Christian opposition to homosexual acts is of a piece with a much broader vision of what it means to be a human being that Christianity will never part with. The story Christians have been telling for 2,000 years goes something like this: The God who made the Universe is also, by his very nature, Love, and he made human beings with a very lofty vocation. Humans are meant to reflect His glory in the world; to be like God, that is to say, to be lovers and creators. Everything in the Universe has been put here to be used by God’s children to reflect his loving glory — and to teach them about God’s love. This is particularly true, or so the story goes, of the unique sexual complementarity between men and women. The sexual act is meant to reflect God’s love by fostering a union at once bodily and spiritual — and creates new life.
The best we could do for Gobry is to grant that both narratives presented here are just so stories imposed on a far messier and more complicated reality. (His focus on the formal teachings of Christianity regarding men’s and women’s sexuality glosses over the different actual treatments they received at the hands of Christianity as practiced, which poured its energy into social control of one gender’s sexual activity to a far greater degree than the other’s). But even if we grant his historical story, past performance is no guarantee of future results.
Setting aside concerns about the empirical claims Gobry makes for the moment, let’s grant that American Christianity’s “homosexual is sinful” view is properly understood as unchanging for 2000 years, while the previously widely held “the bible justifies American slavery” view was only a few generations old, a theology of convenience ginned up to justify and bolster that particular institution.

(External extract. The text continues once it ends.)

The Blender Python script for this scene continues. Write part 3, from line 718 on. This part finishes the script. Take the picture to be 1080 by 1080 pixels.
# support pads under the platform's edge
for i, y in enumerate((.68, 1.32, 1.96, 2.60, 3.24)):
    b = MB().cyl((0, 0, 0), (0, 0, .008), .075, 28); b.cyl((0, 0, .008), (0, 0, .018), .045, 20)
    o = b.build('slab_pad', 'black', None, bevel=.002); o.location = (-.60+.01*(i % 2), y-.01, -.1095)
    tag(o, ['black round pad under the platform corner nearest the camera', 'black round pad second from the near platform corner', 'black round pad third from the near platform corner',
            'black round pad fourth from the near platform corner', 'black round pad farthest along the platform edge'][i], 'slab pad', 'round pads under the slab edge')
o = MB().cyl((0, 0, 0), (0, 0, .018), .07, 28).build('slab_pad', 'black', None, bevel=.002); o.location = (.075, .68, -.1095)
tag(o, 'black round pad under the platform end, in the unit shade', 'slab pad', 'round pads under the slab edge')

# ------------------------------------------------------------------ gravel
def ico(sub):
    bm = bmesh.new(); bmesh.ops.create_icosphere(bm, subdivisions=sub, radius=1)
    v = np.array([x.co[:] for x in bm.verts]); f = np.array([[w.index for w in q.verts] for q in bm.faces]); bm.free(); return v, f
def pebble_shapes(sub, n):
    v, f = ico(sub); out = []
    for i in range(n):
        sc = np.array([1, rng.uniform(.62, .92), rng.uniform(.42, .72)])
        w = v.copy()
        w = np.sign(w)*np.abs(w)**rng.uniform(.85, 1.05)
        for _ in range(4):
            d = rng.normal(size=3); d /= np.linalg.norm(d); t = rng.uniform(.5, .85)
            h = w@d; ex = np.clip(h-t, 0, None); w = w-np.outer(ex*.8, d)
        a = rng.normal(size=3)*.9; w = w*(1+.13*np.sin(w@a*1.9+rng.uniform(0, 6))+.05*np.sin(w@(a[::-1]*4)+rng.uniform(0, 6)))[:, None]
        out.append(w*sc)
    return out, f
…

From an anthropological perspective, I’m not at all sure why the age of the dogma is all that relevant to the hold it is likely to have on the individual believer. That historical difference is unlikely to be felt deeply be the believer, who’s been taught to believe it’s old as dirt by his parents and grandparents, the community he lives in, and the institutional church of which he is a part. He is not a historian of religion. The newer vintage of that particular commitment may, in some way, make it more vulnerable to social change. But merely gesturing toward an age difference doesn’t come anywhere near doing the work necessary to explain why.
One question worth asking, if we’re trying to choose between the two narratives presented above: which narrative better explains the changes of the last 20 years? What’s happening, of course, is that Christians–as individuals and, with a lag, as institutions, are changing their views to match mainstream American views on same sex marriage. I would put it even more strongly: Christianity isn’t just catching up, it is driving the change in the content of mainstream views. Even with 100% support from non-religious people and religious minorities, same sex marriage would have gone exactly nowhere without substantial Christian support.

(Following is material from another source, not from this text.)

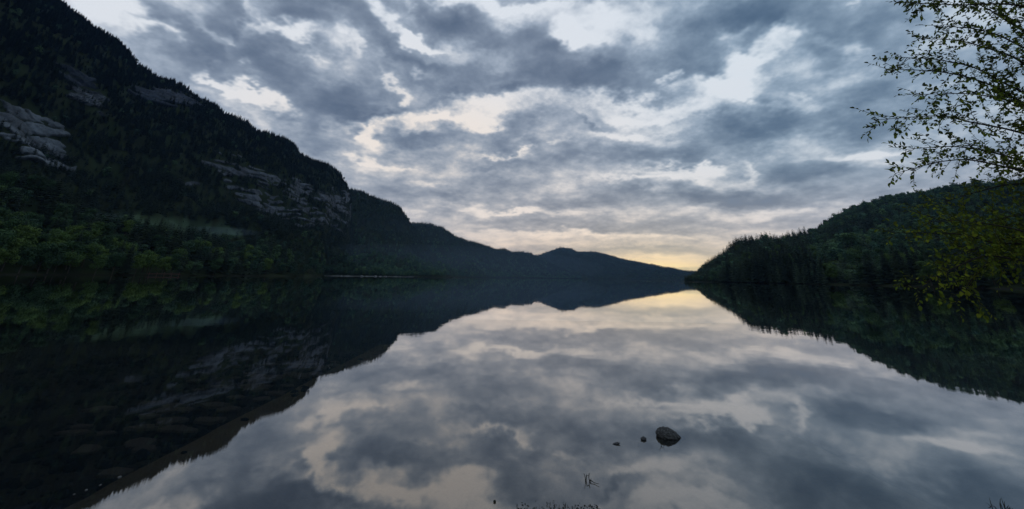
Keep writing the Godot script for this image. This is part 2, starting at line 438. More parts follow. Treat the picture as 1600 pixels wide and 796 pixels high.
func water_paint(ripple: Texture2D) -> StandardMaterial3D:
	var m := StandardMaterial3D.new()
	m.albedo_color = Color(0.005, 0.008, 0.008).linear_to_srgb()
	m.roughness = 0.015
	m.metallic_specular = 0.5
	m.clearcoat_enabled = true
	m.clearcoat_roughness = 0.015
	m.normal_enabled = true
	m.normal_texture = ripple
	m.normal_scale = 0.05
	m.uv1_triplanar = true
	m.uv1_world_triplanar = true
	m.uv1_scale = Vector3.ONE * 0.11
	return m

func mist(at: Vector3, size: Vector3, density: float, label: String) -> void:
	var f := FogVolume.new()
	f.name = numbered("mist")
	f.shape = RenderingServer.FOG_VOLUME_SHAPE_ELLIPSOID
	f.size = size
	var m := FogMaterial.new()
	m.albedo = Color(0.75, 0.86, 1.0)
	m.density = density
	f.material = m
	add_child(f, true)
	f.position = at
	f.rotation.y = atan2(-at.x, -at.z)
	tag(f, label, "mist", "", "stuff")

func strip_mesh(az0: float, az1: float, near: float, far: float) -> ArrayMesh:
	var pts := PackedVector3Array()
	var cols := PackedColorArray()
	for row in 5:
		for i in 50:
			var q := i / 49.0
			var w := sqrt(maxf(0.0, 1.0 - pow(2.0 * q - 1.0, 2.0)))
			pts.append(bearing(lerpf(az0, az1, q), lerpf((near + far) * 0.5, lerpf(far, near, row / 4.0), w) + 12.0 * fine_noise.get_noise_1d(i * 9.0), 0.01))
			cols.append(Color(1, 1, 1))
	return grid_mesh(pts, cols, 50, 5)

func flat_quad(st: SurfaceTool, x0: float, z0: float, x1: float, z1: float) -> void:
	for v in [Vector3(x0, 0, z0), Vector3(x1, 0, z0), Vector3(x1, 0, z1), Vector3(x0, 0, z0), Vector3(x1, 0, z1), Vector3(x0, 0, z1)]:
		st.add_vertex(v)

# ---------------------------------------------------------------- trees
func conifer_mesh(a_seed: int, tiers: int, around: int) -> ArrayMesh:
	var r := RandomNumberGenerator.new()
	r.seed = a_seed
	var st := begin(false)
	for t in tiers:
		var f := float(t) / tiers
		var y := lerpf(0.10, 0.97, pow(f, 0.9))
		var reach := 0.185 * pow(1.0 - f, 0.8) + 0.012
		for k in around:
			var a := TAU * (k + 0.5 * (t % 2) + r.randf_range(-0.3, 0.3)) / around
			var l := reach * r.randf_range(0.55, 1.25)
			var out := Vector3(cos(a), 0, sin(a))
			var side := Vector3(-sin(a), 0, cos(a))
			var root := Vector3(0, y + 0.02, 0)
			var mid := root + out * l * 0.55 + Vector3(0, -0.10 * l, 0)
			var tip := root + out * l + Vector3(0, -0.38 * l + r.randf_range(-0.01, 0.015), 0)
			var w := l * r.randf_range(0.30, 0.45)
			var sag := Vector3(0, -0.22 * l, 0)
			var g := r.randf_range(0.7, 1.3)
			for v in [root, mid + side * w + sag, tip, root, tip, mid - side * w + sag]:
				st.set_color(Color(g, g, g))
				st.add_vertex(v)
	return done(st)

func broadleaf_mesh(a_seed: int, lobes: int, per: int, size: float, slim := 1.0) -> ArrayMesh:
	var r := RandomNumberGenerator.new()
	r.seed = a_seed
	var st := begin(false)
	for i in lobes:
		var a := r.randf() * TAU
		var y := r.randf_range(0.34, 0.86)
		var reach := 0.24 * slim * sqrt(maxf(0.05, 1.0 - pow((y - 0.52) / 0.5, 2.0)))
		var c := Vector3(cos(a) * reach, y, sin(a) * reach) * Vector3(r.randf_range(0.4, 1.0), 1, r.randf_range(0.4, 1.0))
		var lr := r.randf_range(0.10, 0.17)
		var lg := r.randf_range(0.8, 1.2)
		for k in per:
			var n := Vector3(r.randfn(), r.randfn(), r.randfn()).normalized()
			var p := c + n * lr * r.randf_range(0.65, 1.1) * Vector3(1, 0.8, 1)
			var t := n.cross(Vector3(r.randfn(), r.randfn(), r.randfn())).normalized()
			var b := (n + Vector3(r.randfn(), r.randfn(), r.randfn()) * 0.5).normalized().cross(t)
			var s := size * r.randf_range(0.6, 1.3)
			var g := lg * r.randf_range(0.75, 1.25)
			for v in [p - t * s, p + b * s * 0.7, p + t * s, p - t * s, p + t * s, p - b * s * 0.7]:
				st.set_color(Color(g, g, g))
				st.add_vertex(v)
	return done(st)

func trunk_mesh(a_seed: int, high: float, radius: float) -> ArrayMesh:
	var r := RandomNumberGenerator.new()
	r.seed = a_seed
	var st := begin()
	var lean := Vector3(r.randf_range(-0.02, 0.02), 0, r.randf_range(-0.02, 0.02))
	tube(st, PackedVector3Array([Vector3(0, -0.06, 0), Vector3(0, 0.1, 0) + lean * 0.3, Vector3(0, high * 0.5, 0) + lean, Vector3(0, high, 0) + lean * 0.5]), radius, radius * 0.25, 5)
	if high < 0.9:
		for k in 5:
			var a := TAU * k / 5.0 + r.randf()
			var y := r.randf_range(0.22, 0.45)
			tube(st, PackedVector3Array([Vector3(0, y, 0), Vector3(cos(a) * 0.1, y + 0.12, sin(a) * 0.1), Vector3(cos(a) * 0.2, y + 0.2, sin(a) * 0.2)]), radius * 0.45, radius * 0.12, 4)
	return done(st)

var conifers := []      # [place, height, hill]
var broadleaves := []

func wood(h: Dictionary, which: String, az0: float, az1: float, count: int, tall0: float, tall1: float, mix: Callable) -> void:
	var made := 0
	var tries := 0
	while made < count and tries < count * 4:
		tries += 1
		var az := rng.randf_range(az0, az1)
		var s: float = table(h.shore, az)
		var r: float = table(h.dist, az)
		var dist := sqrt(rng.randf_range(s * s, r * r * 1.04))
		var u := (dist - s) / (r - s)
		var p := hill_point(h, az, u)
		if p.y < 0.05: continue
		var el := elevation(p)
		var tall := rng.randf_range(tall0, tall1) * (0.8 + 0.35 * fine_noise.get_noise_2d(p.x + 900.0, p.z))
		if which == "right": tall *= clampf((az - 22.2) / 8.0, 0.3, 1.0)
		if h.has("bare"):
			var m := bare_rock(az, el, p)
			if m > 0.04 and u < 0.92 and rng.randf() > 0.08: continue
			if m > -0.15: tall *= 0.6
			if meadow(az, el) > 0.05 and el < 12.0:
				if rng.randf() > 0.12: continue
				tall *= 0.4
		var leafy: float = mix.call(az, el, u, p)
		if rng.randf() < leafy:
			broadleaves.append([p, tall * 0.82, which])
		else:
			conifers.append([p, tall, which])
		made += 1

func shore_spot(which: String, az: float) -> String:
	if which == "left":
		if az < -47.0: return "at the far left end of the left shore"
		if az < -42.5: return "on the left shore left of the jetty"
		if az < -38.0: return "on the left shore around the jetty"
		if az < -31.0: return "on the left shore right of the jetty"
		return "on the wooded point left of the gravel beach" if az < -24.5 else "on the slope behind the gravel beach"
	if which == "right":
		if az < 27.0: return "on the tip of the right point"
		if az < 33.0: return "on the spiky right spur behind its tip"
		if az < 41.0: return "along the right shore under the hill's rising edge"
		return "along the right shore left of the overhanging branches" if az < 45.0 else "on the right shore behind the overhanging branches"
	return "on the slopes beyond the bay" if which == "middle" else "on the far shore"

func in_view(p: Vector3) -> bool:
	var az := rad_to_deg(atan2(p.x, -p.z))
	return absf(az) < 54.0

func plant() -> void:
	var con_near := [conifer_mesh(1, 22, 13), conifer_mesh(2, 20, 12), conifer_mesh(3, 24, 13)]
	var con_far := [conifer_mesh(4, 11, 9), conifer_mesh(5, 10, 8), conifer_mesh(6, 12, 9)]
	var leaf_near := [broadleaf_mesh(7, 26, 70, 0.026), broadleaf_mesh(8, 22, 80, 0.026), broadleaf_mesh(9, 24, 74, 0.026, 0.7)]
	var leaf_far := [broadleaf_mesh(10, 13, 26, 0.05), broadleaf_mesh(11, 12, 28, 0.05), broadleaf_mesh(12, 14, 24, 0.05, 0.7)]
	var con_trunk := trunk_mesh(1, 0.95, 0.014)
	var leaf_trunk := trunk_mesh(2, 0.7, 0.02)
	var bark := paint(0.95, 0.2, Color(0.06, 0.05, 0.042), false)
	var needle := paint(0.9, 0.2, Color(1, 1, 1))
	var leaf := paint(0.8, 0.25, Color(1, 1, 1))
	leaf.backlight_enabled = true
	leaf.backlight = Color(0.35, 0.35, 0.35)
	var con_paints := []
	var leaf_paints := []
	for k in 4:
		con_paints.append(paint(0.9, 0.2, [Color(0.022, 0.036, 0.024), Color(0.028, 0.042, 0.026), Color(0.018, 0.03, 0.022), Color(0.03, 0.046, 0.024)][k]))
		var m := paint(0.8, 0.25, [Color(0.040, 0.080, 0.030), Color(0.060, 0.106, 0.028), Color(0.033, 0.066, 0.030), Color(0.083, 0.134, 0.03)][k])
		m.backlight_enabled = true
		m.backlight = Color(0.35, 0.35, 0.35)
		leaf_paints.append(m)
	for kind in 2:
		var all: Array = broadleaves if kind else conifers
		for t in all:
			var q: Vector3 = t[0]
			t.append((t[1] / q.length()) if in_view(q) else t[1] / q.length() * 0.02)
		all.sort_custom(func(a, b): return a[3] > b[3])
		var rest := {}
		for i in all.size():
			var t: Array = all[i]
			var v := rng.randi() % 3
			var b := Basis(Vector3.UP, rng.randf() * TAU).scaled(Vector3(t[1] * rng.randf_range(0.9, 1.2), t[1], t[1] * rng.randf_range(0.9, 1.2)))
			if i < 300:
				var q: Vector3 = t[0]
				var spot := shore_spot(t[2], rad_to_deg(atan2(q.x, -q.z)))
				var o := thing("broadleaf_tree" if kind else "conifer_tree", q, ("leafy green broadleaf tree " if kind else "dark pointed conifer ") + spot, "tree", ("broadleaf trees " if kind else "conifers ") + spot)
				o.basis = b
				obj("trunk", leaf_trunk if kind else con_trunk, bark, o)
				obj("crown", leaf_near[v] if kind else con_near[v], (leaf_paints if kind else con_paints)[rng.randi() % 4], o)
			else:
				var key := "%s%d" % [t[2], v]
				if not rest.has(key): rest[key] = [[], [], v, t[2]]
				rest[key][0].append(Transform3D(b, t[0]))
				var g := rng.randf_range(0.7, 1.3)
				var y := rng.randf()
				if t[2] == "middle": g *= 1.6
				elif t[2] == "right": g *= 1.7
				rest[key][1].append(Color(lerpf(0.030, 0.070, y * y), lerpf(0.064, 0.120, y * y), lerpf(0.040, 0.046, y)) * g if kind else Color(lerpf(0.018, 0.03, y), lerpf(0.03, 0.045, y), lerpf(0.021, 0.026, y)) * g)
		var woods := {}
		for key in rest:
			var w: Array = rest[key]
			var side: String = {"left": "the left mountain", "middle": "the ridges beyond the bay", "right": "the right hill", "far": "the far hill"}[w[3]]
			if not woods.has(w[3]):
				woods[w[3]] = thing("broadleaf_wood" if kind else "conifer_forest", Vector3.ZERO, ("green broadleaf wood mixed through the slopes of " if kind else "dark conifer forest covering ") + side, "forest")
				woods[w[3]].set_meta("kind", "stuff")
			many("crowns", (leaf_far if kind else con_far)[w[2]], leaf if kind else needle, w[0], w[1], woods[w[3]])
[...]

The only way people taking Gobry’s position can dodge this completely obvious fact is to play a bit of no true Scotsman: we’re talking about evangelicals, or traditionalists, or some other label that carves out a slice of American Christendom as fundamentally different from the rest of it. But this doesn’t work, either, as the narrative he rejects can explain this just as easily. Like America itself, some Christians are liberal and some conservative. It’s extremely normal for liberals to accept social change with greater rapidity and ease than conservatives, and same sex marriage fits this general pattern very well. liberal Christianity changed first, now it’s conservative Christianity’s turn. And, low and behold, nearly half of self-identified evangelicals under 30 support same sex marriage.
I grew up attending church, and one of the very first ideas presented there that struck me as strange and implausible was the notion that Christianity is in some sense counter-cultural and oppositional to mainstream values and lifestyle of ‘the world’. By even by the age of 10 or so, I could see this notion was utterly farcical. Everyone I knew seemed to identify as Christian, and have no problem integrating that identity into an utterly normal mainstream American lifestyle. The position Gobry tries to stake out here requires treating that attitude as uncontested dogma, rather than a contingent empirical claim.
As a concluding note, let me just note how insulting the argument here is to conservative Christians themselves, when coming from people who do, in fact, view gay and lesbian people as full and complete human beings, deserving of the rights that come with that status. It’s essentially a demand for a kind of moral affirmative action, suggesting we should treat anti-gay Christians as permanently morally disabled by their religion, and make exemptions to anti-discrimination laws and norms we would never contemplate for religious racists. But a cursory glance at the social change surrounding this issue makes it perfectly obvious Christians as a group suffer no such disability. It’s extremely condescending to pretend that they do.
….Richard Hershberger with a comment the content of which should have been in the original post, in support of the “age of doctrine/practice not predictive of successful resistance to change” argument:
The argument that the antiquity of the doctrine makes it stronger does not stand up to examination. The prohibition of divorce is just as old, and with a really bitchin’ proof text, for those who think proof texting is the pinnacle of theological debate. Yet supposedly conservative American Evangelical churches have largely thrown in the towel on this one, few making more than token gestures against divorce.
Another one is Sabbatarianism, which has an even more bitchin’ proof text. For some four centuries following the Reformation, this was a bulwark of Protestant respectability. Boys playing baseball on Sunday was considered in all seriousness a police matter, accompanied by denunciations of these sinful days. The churches threw in the towel on this one about a century ago. There is a joke that Yankee Stadium wasn’t the House that Ruth Built: it was the House that Sunday Baseball built. Nowadays Sunday football is practically a sacred rite among Evangelicals, whose churches might quietly wish their members were in church that day rather than in front of the TV, but who are not so foolish as to push the matter, knowing they would lose. The shift is so thorough that it is hard to convince people that this ever really was a big deal.